Rocky islands with two shacks on them and birds flying overhead

Whenever I think of the Ballestas Islands, I see this image in my mind. It is my favorite photo of our entire trip to Peru.

As we are into our fourth week of stay-at-home orders in the U.S., and my friends and family around the world are suffering the same confinement,

I am ever more thankful for the great trips I have been able to take in the past.

Such as my trip to Peru with two of my children last July. Since none of us can even go to a nearby park, let alone travel to another country, I thought it would be fun to offer you a virtual trip and finally share some of my impressions of Peru.

Like most visitors to Peru, we mainly wanted to see Machu Picchu. We did, however, visit many more sights and saw quite a bit of the country. Now, whenever I think about the trip, it is the Ballestas Islands that stick in my mind. And I wonder what it is about traveling to famous sites.

Why would Machu Picchu make less of an impression on me than a bunch of bird-shit covered islands off the Pacific coast?

I have noticed the same about my last trip to China. Was it seeing the Great Wall of China that impressed me the most? Or the Terracotta Soldiers? Those sites were great, and it was awesome to experience them in person, but it was the Muslim Quarter of Xi’an that left the most lasting impression on me.

I wonder if this has something to do with having seen too many images of the site before I arrived? I knew what to expect, and so perhaps the experience of being there was more about the excitement of actually doing it and seeing it, than the sights (and by that I do mean their appearance) themselves.

Contrary to that, I had absolutely no expectation whatsoever of the Ballestas Islands.

Rather, our travel agent had recommended a boat trip to this wildlife sanctuary as something to do in the South of Peru on the morning after we had flown over the famous Nazca Lines and before we were heading back to Lima. And since my daughter is an animal lover and veterinary student, she was all for it, so we went.

fisher boat on grey flat waters in harbor of Paracas, Peru

Lone fishing boat in the harbor of Paracas, Peru, July 2019

This is what Peru’s Pacific coast looks like in the summer most of the time: overcast and grey. When we embarked from Paracas, the waters were also amazingly still but that changed once we got out to the islands.

I only wish they had told us to wear wide-brimmed hats on that trip because, guess what happens when you visit a place where hundreds of thousands of birds live? Yep!
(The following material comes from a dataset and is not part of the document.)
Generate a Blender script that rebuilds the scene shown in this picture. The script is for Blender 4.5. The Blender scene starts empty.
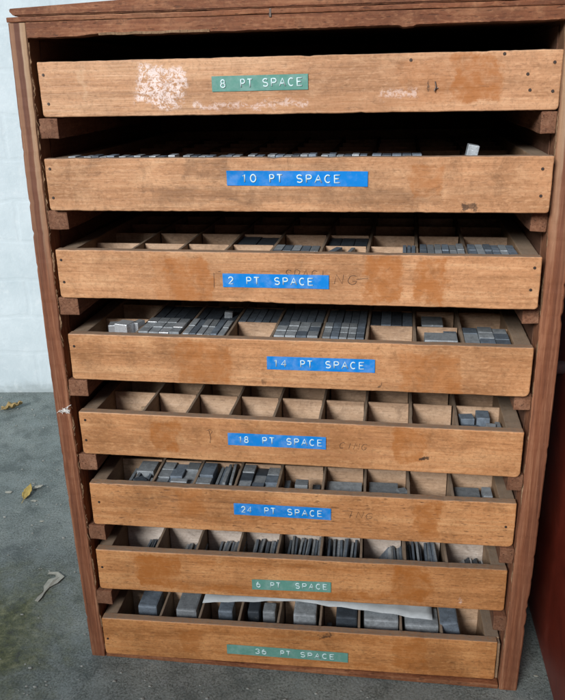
import bpy, bmesh, math, random
from mathutils import Vector, Matrix, noise
random.seed(11)
R = random.Random(5)
C = bpy.context.scene.collection
SC = bpy.context.scene

# ------------------------------------------------------------------ helpers
def link(name, bm, mat, parent=None, smooth=False, loc=None):
    me = bpy.data.meshes.new(name)
    bmesh.ops.recalc_face_normals(bm, faces=bm.faces[:])
    bm.to_mesh(me); bm.free()
    if mat: me.materials.append(mat)
    if smooth:
        for p in me.polygons: p.use_smooth = True
    o = bpy.data.objects.new(name, me); C.objects.link(o)
    if parent: o.parent = parent
    if loc: o.location = loc
    return o

def empty(name, loc=(0, 0, 0), rz=0):
    o = bpy.data.objects.new(name, None); C.objects.link(o)
    o.location = loc; o.rotation_euler = (0, 0, rz); o.empty_display_size = .02
    return o

def tag(o, label=None, cat=None, group=None, kind=None):
    if label: o['label'] = label
    if cat: o['category'] = cat
    if group: o['group'] = group
    if kind: o['kind'] = kind
    return o

def box(bm, a, b, bevel=0, jit=0, cuts=None):
    """axis box from corner a to corner b, optional bevel, subdivision and jitter"""
    t = bmesh.new()
    bmesh.ops.create_cube(t, size=1)
    for v in t.verts:
        v.co = Vector([(a[i] + b[i]) / 2 + v.co[i] * (b[i] - a[i]) for i in range(3)])
    if bevel:
        bmesh.ops.bevel(t, geom=t.edges[:], offset=bevel, segments=2, profile=.6, affect='EDGES', clamp_overlap=True)
    if cuts:
        for ax, n in cuts.items():
            for k in range(1, n):
                co = [0, 0, 0]; co[ax] = a[ax] + (b[ax] - a[ax]) * k / n
                no = [0, 0, 0]; no[ax] = 1
                bmesh.ops.bisect_plane(t, geom=t.verts[:] + t.edges[:] + t.faces[:], plane_co=co, plane_no=no)
    if jit:
        off = Vector((R.random() * 50, R.random() * 50, R.random() * 50))
        for v in t.verts:
            v.co += noise.noise_vector(v.co * 90 + off) * jit + noise.noise_vector(v.co * 25 + off) * jit * .8
    me = bpy.data.meshes.new('t'); t.to_mesh(me); t.free()
    bm.from_mesh(me); bpy.data.meshes.remove(me)

def tube(bm, pts, r, seg=6, flat=1.0):
    """round stroke along pts; flat squashes it in y"""
    pts = [Vector(p) for p in pts]
    rings = []
    for i, p in enumerate(pts):
        d = (pts[min(i + 1, len(pts) - 1)] - pts[max(i - 1, 0)]).normalized()
        up = Vector((0, 1, 0))
        s = d.cross(up)
        if s.length < 1e-4: s = Vector((1, 0, 0))
        s.normalize(); u = s.cross(d).normalized()
        rings.append([bm.verts.new(p + s * math.cos(k * 2 * math.pi / seg) * r + u * math.sin(k * 2 * math.pi / seg) * r * flat) for k in range(seg)])
    for a, b in zip(rings, rings[1:]):
        for k in range(seg):
            bm.faces.new((a[k], a[(k + 1) % seg], b[(k + 1) % seg], b[k]))
    bm.faces.new(rings[0]); bm.faces.new(rings[-1][::-1])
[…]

You get shat on!

Guano in the making! I’m proud of this shot of the Peruvian Booby, which is the main purveyor of the coveted guano.

The Ballestas Islands were very important to Peru in the mid-1800s when massive mining of the mountains of these sea birds’ shit, called guano, began.

Guano is an excellent fertilizer because of its high content of nitrogen, phosphate and potassium. Chile even began a war with Peru in an attempt to gain control of these islands of guano.

This mountain on the Ballestas Islands is black because it is entirely covered by cormorants.

While today’s bird population of cormorants, boobies, pelicans and the Humboldt Penguin is still impressive, it is far diminished from what it used to be before the massive amounts of guano were carried off. The boobies, for example, build their nests out of guano. When it was harvested, they lost their nesting grounds.

These days Guano is still mined, but only every six to seven years.

Sometimes the wait time is even longer due to El Nino warming up the usually cold water of the Humboldt Stream off the coast of South America. That decreases the anchovies that the birds feed on and thus brings down the bird population.

According to our guide, the latest mining was in 2011, when 200 workers removed 5,600 tons of guano. They still mine by hand with an axe and carry it off in sacks. Can you imagine what kind of nasty work that is? By the way, Chinese indentured workers used to mine the guano in the 1840s to 1870s. There is still a town close by called “Asia,” where they used to live.

Ranger building on the Ballestas Islands

The vast majority of time, only a few rangers live on the Ballestas, monitoring the wildlife and doing research.

The guano does smell, of course, and it just strikes me as a gloomy place to live. Full of life, of course, but gloomy.

We did spot some Humboldt penguins as well!

The Ballestas are a wildlife sanctuary and so we also got to see sea lions up close! They behave like dogs, by the way, barking and huffing at each other…

…or sleeping…

…or nuzzling.

While being under a cover of the birds flapping and screeching felt rather ominous, the sea lions provided some comic relief.

The Ballestas with their awesome rock formations could be strikingly beautiful. When I look at pictures like the one above, they definitely are. But it is probably precisely because this striking scenery is set amidst the atmospheric presence of thousands of birds, mountains of stinking guano, a smoggy grey sky and choppy waters, that the Ballestas Islands made such an impression on me.